RUU KUHP mengkriminalisasi hidup serumah tanpa nikah (kumpul kebo) serta seks di luar nikah. Hal itu sebagai perluasan definisi zina. Mengapa keduanya perlu dikriminalisasi?

“Perumusan tindak pidana kesusilaan bersumber dari KUHP dan undang-undang di luar KUHP. Selain itu, dalam merumuskan norma hukum pidana di bidang kesusilaan juga mempertimbangkan hasil penelitian dan masukan dari diskusi kelompok terfokus serta perkembangan hukum dalam yurisprodensi dan praktik penegakan hukum,” demikian bunyi Naskah Akademik RUU KUHP, dikutip dari detikcom, Selasa (3/9).

Struktur pokok perumusan tindak pidana kesusilaan:

1. Norma hukum pidana dalam KUHP yang direformulasi dan disesuaikan dengan nilai kesusilaan masyarakat hukum Indonesia (konsep hukum tentang zina dan kesusilaan). 
2. Norma hukum pidana yang dimuat dalam UU Pornografi, UU ITE, UU Penghapusan Kekerasan Dalam Rumah Tangga (PKDRT), UU tentang Perlindungan Anak yang dirumuskan menjadi tindak pidana pornografi, pornografi melalui media elektronik, dan pornografi yang melibatkan anak, perkosaan dalam rumah tangga).
3. Norma hukum pidana yang bersumber dari hukum adat atau hukum yang hidup dalam masyarakat (tindak pidana hidup bersama tanpa nikah).

“Salah satu jalan keluar yang strategis dalam penanggulangan kriminalitas adalah peningkatan daya tahan atau daya tolak budaya, mengingat kriminalitas sendiri pada hakekatnya merupakan bagian dari budaya manusia,” ujarnya.

Menurutnya, dalam mengisi dan mengarahkan delik-delik susila itu, seharusnyalah unsur-unsur agama memegang peranannya. Baik sekali diperhatikan keterangan-keterangan beliau sekitar adanya pandangan yang semata-mata melihat hubungan antara hukum dan moral, seakan-akan pengaruh unsur agama terhadap hukum tidak mendapat perhatian, khususnya dalam kejahatan-kejahatan terhadap kesusilaan.

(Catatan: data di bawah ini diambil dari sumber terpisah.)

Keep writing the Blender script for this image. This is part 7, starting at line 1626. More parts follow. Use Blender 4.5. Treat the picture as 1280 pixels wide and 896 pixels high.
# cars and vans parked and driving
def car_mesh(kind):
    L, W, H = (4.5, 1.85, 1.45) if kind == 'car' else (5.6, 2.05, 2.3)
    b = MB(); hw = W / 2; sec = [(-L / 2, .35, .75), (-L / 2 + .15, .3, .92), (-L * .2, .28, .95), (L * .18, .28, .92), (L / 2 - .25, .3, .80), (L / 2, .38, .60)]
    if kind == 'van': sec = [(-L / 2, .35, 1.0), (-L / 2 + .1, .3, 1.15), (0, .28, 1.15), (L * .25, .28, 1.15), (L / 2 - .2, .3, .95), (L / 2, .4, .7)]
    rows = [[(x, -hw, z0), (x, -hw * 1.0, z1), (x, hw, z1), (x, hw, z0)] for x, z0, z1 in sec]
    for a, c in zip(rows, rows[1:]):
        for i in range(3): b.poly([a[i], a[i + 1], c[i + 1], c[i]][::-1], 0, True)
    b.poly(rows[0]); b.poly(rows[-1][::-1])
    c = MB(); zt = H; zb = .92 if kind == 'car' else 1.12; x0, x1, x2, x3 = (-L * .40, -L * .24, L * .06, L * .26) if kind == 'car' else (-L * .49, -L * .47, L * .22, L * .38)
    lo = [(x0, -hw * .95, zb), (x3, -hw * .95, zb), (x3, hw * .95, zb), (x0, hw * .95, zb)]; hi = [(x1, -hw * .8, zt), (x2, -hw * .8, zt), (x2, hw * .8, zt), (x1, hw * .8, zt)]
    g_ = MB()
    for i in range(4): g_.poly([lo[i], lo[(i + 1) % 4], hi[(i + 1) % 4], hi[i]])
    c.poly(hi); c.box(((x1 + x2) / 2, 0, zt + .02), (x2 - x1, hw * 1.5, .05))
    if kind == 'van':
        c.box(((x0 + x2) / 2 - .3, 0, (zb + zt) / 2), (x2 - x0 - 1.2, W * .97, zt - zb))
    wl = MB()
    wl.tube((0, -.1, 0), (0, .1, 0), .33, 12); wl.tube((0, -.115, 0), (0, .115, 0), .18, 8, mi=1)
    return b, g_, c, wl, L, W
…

“Dari bahan-bahan yang dikemukannya cukup jelas bagi kita betapa konsekwensi yang berbeda antara pandangan-pandangan
sempit dan luas mengenai masalah ini,” jelasnya.

“Pengertian kesusilaan sebaiknya tidak dibatasi pada pengertian kesusilaan dalam bidang seksual, tetapi juga meliputi hal-hal lain yang termasuk dalam penguasaan norma-norma kepatutan bertingkah laku dalam pergaulan masyarakat,” terangnya. (*/swb).